Spring Garden: New and Selected Poems by Fred Chappell

This is one of my favorite books of poetry.  I love it because Fred Chappell is a local author, and often his imagery includes places that I know — such as Walker Avenue (mentioned in this book) or the mountains of Western North Carolina (the setting of some of his novels).  I don’t claim to have read this Spring_garden book from cover to cover.  I don’t have the attention span for that.  I just keep coming back to this book from time to time and finding another gorgeous work of art that is one of his poems inside.  Each time I return to the book, I reread the poems that I have read before, savor them — greet them like old friends and smile.  Then I seek out a few new poems to enjoy.  I may finish this book one day, but what’s the rush?  Chappell’s poems have such rich and glorious imagery in them with allusions to things academic sprinkled throughout.  But don’t think he’s snooty about his knowledge.

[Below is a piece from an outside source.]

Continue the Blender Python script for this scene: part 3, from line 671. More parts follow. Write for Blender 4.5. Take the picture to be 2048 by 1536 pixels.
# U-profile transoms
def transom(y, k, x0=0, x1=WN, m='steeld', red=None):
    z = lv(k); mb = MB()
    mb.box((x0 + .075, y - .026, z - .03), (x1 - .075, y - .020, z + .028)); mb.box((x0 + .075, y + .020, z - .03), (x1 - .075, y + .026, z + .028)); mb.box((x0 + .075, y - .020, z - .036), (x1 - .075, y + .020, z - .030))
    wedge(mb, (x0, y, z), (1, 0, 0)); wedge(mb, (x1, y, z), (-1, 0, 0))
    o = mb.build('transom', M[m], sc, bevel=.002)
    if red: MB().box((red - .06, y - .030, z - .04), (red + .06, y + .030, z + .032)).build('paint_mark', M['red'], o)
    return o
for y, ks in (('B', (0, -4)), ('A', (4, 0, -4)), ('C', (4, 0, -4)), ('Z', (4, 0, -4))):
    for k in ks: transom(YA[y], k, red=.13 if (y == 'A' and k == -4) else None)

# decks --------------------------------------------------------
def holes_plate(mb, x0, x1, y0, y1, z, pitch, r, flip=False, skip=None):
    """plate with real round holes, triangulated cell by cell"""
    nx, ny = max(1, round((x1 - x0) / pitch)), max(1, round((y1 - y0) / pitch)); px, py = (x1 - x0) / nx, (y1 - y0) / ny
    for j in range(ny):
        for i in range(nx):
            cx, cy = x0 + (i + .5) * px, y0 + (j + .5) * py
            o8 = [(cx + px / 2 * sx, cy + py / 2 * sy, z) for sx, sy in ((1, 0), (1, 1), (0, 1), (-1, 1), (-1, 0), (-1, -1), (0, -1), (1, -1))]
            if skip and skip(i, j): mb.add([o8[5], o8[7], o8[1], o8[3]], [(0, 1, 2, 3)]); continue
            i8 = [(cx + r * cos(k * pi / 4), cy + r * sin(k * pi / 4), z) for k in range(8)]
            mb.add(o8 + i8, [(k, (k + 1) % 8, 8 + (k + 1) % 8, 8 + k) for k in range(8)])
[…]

No. He brings the real world that everyone knows into his poems and intertwines it with those allusions to things some of us will never study — juxtaposing the erudite with the universal. Not only that, but his mischievous sense of humor breaks up seemingly serious subjects throughout.   Spring Garden is like a “greatest hits” of Fred Chappell because it includes poems from six of his previous collections plus 30 new poems.  You know how you can play a song over and over again on a CD because you just can’t get enough of it?  Well, that is how I feel about the poem “Narcissus and Echo” that is in this collection.  I have never seen a poem crafted in the manner of this one, sort of a poem within a poem.  And the imagery, the rhythm and feeling of it when read aloud leave me in awe — spellbound.